The structure of benzene

The word benzene derives from ‘gum benzo’, an aromatic (sweet smelling) resin known since ancient times in Southeast Asia. Michael Faraday, a British scientist, first isolated benzene in 1825. It is found in crude oil, coal tar and was also detected in deep space in 1997. 

Learning Objectives

1. Understand and use the concept of double bond equivalence.
2. Consider and discuss the evidence for the delocalised π-bond in benzene.
3. Discuss and understand the thermodynamic stability of benzene.

Introduction

Chemists first knew benzene’s empirical formula was CH but debated its possible structures. The German chemist, August Kekulé, proposed a structure for benzene and a molecular formula, C₆H₆. He suggested benzene was made of a ring of six carbons each bonded to one hydrogen, with alternating single and double bonds.

Double bond equivalence

Double bond equivalence (DBE) is a useful concept that chemists use to suggest possible structures for compounds.  It is based on the number of hydrogens relative to the number of carbons in a compound. 

The first set of questions on the worksheet explore how DBE works and then links it to Kekulé’s proposed structure of benzene. 

Revisiting the structure of benzene

Kekulé’s structure was adopted by the chemical community for many years. However, scientific models are constantly subject to challenge and evidence emerged that questioned Kekulé’s proposal. In 1929 Kathleen Lonsdale used x-ray crystallography to determine the bond lengths in the actual structure of benzene. For clarity in this resource we have named Kekulé’s proposed structure cylohexa-1,3,5-triene.

How to use this resource

Instruct learners to tackle Questions 1–6 on the student worksheet in class or at home. The questions focus on the concept of double bond equivalence and link it to the structure of benzene as proposed by Kekulé. Question 6 is open-ended with built in differentiation depending on how many alternative structures are suggested. Get confident learners to tackle the stretch and challenge question at the end of the worksheet.

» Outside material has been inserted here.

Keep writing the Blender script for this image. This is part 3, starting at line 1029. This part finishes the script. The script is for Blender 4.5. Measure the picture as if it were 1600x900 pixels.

Once complete, use the PowerPoint to talk about how the model has evolved and introduce the idea of the 6-centre 6-electron delocalised π-bond.

Use Question 7 once you get to the stage of discussing the evidence of bond length.

• Print and cut out the information cards on the last two pages of the teacher notes.
• Put learners into groups.
• Give each group a copy of the cards.

Introduce the largely overlooked figure of Kathleen Lonsdale, who did the x-ray crystallography showing the carbon–carbon bond lengths are all the same in benzene.

Instruct learners to attempt Question 8 in their groups. Ask them to construct an energy level diagram to show the evidence from enthalpies of hydrogenation. The answers to each part (a), (b) etc are shown on slides 6–9 of the PowerPoint. Check understanding before moving on to the next part.

Get learners to discuss Questions 9–11 in their smaller groups then clarify the answers as a whole class.

Ask learners to discuss Questions 12–14, a reflection task, in their groups or as a whole class.

Answers

Answers to all of the questions in the worksheet and the stretch and challenge question are provided in the teacher notes.